Tuesday, October 27, 2009

The Milkmaid

What I love so much about my job is that I get free access to most of the major New York museums. This means if I want to only see one favorite painting, I can run in and out and not have to wait in those dreaded queues (which, happily for the cultural institutions, tend to be never ending on the weekends).
So yesterday, I took a friend to view Vermeer's Milkmaid. It is the first time this painting has been in New York since the early 1900's and is here to celebrate the 400th anniversary of Henry Hudson's historic journey to Manhattan from Holland. Nothing prepares you for the vibrancy of the color or the size of it. Like the Mona Lisa, you expect it to be a huge canvas as you have seen it reprinted so often. But it is actually very small and very intimate. And the most extraordinary thing is Vermeer painted this when he was only 25!

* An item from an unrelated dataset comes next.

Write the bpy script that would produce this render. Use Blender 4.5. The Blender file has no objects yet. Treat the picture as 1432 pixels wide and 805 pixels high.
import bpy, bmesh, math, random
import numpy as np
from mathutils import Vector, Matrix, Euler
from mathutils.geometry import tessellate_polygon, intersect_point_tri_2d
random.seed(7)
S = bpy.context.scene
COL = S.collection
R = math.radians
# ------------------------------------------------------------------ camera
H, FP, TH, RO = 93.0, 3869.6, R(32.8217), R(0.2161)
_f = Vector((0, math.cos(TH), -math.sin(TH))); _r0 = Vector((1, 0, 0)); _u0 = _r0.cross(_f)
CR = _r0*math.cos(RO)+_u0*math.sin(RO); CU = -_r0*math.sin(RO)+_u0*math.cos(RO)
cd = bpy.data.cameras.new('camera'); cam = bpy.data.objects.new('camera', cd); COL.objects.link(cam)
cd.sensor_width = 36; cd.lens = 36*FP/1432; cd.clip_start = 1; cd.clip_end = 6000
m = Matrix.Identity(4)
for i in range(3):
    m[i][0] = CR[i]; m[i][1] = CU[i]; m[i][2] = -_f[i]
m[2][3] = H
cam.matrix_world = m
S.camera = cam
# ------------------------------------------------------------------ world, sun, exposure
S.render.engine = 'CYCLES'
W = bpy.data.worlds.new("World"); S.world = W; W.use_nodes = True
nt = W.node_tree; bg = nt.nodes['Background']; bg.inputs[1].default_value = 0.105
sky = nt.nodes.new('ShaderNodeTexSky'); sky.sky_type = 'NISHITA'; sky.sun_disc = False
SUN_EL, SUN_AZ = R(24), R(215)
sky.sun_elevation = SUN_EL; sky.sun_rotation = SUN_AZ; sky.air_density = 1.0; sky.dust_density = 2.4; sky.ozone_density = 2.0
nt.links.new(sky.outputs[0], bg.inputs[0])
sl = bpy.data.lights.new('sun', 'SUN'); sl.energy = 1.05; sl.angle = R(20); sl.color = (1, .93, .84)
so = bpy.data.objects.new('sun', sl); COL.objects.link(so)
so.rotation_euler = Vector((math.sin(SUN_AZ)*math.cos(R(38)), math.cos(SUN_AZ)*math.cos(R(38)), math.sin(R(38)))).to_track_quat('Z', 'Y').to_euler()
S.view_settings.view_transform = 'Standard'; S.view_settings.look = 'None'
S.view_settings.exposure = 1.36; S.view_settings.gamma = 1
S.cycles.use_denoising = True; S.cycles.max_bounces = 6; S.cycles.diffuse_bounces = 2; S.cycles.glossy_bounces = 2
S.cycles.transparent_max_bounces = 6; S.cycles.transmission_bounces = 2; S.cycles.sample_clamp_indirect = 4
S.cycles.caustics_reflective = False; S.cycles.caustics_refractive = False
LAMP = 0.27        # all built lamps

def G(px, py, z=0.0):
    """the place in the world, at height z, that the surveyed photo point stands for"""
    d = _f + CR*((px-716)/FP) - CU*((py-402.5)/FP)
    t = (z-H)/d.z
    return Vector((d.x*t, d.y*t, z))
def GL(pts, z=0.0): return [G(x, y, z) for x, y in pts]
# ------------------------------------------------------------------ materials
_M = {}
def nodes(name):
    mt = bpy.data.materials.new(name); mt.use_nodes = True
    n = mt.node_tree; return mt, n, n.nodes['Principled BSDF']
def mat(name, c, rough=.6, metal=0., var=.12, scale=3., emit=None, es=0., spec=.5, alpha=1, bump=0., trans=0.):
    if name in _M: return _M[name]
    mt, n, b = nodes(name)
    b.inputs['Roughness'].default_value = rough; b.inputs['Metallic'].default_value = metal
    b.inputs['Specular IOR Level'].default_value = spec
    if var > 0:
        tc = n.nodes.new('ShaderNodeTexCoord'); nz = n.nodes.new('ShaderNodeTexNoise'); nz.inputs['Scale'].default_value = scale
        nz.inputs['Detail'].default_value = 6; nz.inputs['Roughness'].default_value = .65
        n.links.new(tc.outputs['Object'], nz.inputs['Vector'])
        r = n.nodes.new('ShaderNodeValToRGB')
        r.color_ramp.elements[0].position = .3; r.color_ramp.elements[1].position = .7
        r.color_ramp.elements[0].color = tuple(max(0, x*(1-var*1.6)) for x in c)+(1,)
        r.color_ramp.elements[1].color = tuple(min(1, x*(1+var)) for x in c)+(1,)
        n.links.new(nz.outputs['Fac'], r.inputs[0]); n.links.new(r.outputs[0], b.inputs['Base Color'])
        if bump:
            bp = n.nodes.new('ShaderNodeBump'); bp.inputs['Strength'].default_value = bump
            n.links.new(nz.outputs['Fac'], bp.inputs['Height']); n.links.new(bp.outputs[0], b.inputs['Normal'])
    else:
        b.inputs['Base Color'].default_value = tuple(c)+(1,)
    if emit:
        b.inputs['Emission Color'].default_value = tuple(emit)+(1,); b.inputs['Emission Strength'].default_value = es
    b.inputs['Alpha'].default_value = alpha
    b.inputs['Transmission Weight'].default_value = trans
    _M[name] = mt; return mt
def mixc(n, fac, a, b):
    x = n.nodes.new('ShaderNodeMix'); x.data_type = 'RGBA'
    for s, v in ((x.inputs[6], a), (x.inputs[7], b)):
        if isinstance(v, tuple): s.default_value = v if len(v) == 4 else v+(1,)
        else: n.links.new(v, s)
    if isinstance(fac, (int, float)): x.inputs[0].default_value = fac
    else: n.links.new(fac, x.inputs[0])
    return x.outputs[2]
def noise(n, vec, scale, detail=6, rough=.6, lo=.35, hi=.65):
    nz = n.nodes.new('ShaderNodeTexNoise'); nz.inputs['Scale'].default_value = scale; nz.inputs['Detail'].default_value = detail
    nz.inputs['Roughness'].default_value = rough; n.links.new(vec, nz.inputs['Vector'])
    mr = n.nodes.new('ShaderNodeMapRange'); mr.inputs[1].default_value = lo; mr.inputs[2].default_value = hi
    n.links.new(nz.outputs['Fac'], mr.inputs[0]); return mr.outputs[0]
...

According to the very helpful background the Met provides, milkmaids and kitchenmaids were renowned for their amorous dispositions and were portrayed as such in art in the two centuries leading up to Vermeer. There was often also suggestive imagery of meat on a spit or more mundane kitchen items in the background such as jugs and open utensils. In the case of Vermeer's milkmaid, he was more subtle with his message. Whilst this looks like an ordinary daily task taking place - making porridge perhaps - the milkmaid is supposed to be an object of attraction for the male viewer, whilst she too, is having amorous thoughts. This is reinforced very subtlely by the image of a cupid on the wall tile in the bottom right corner.

This painting and others by Vermeer are on view until November 29th. Thank you to the Rijksmuseum of Amsterdam for this temporary gift to the city!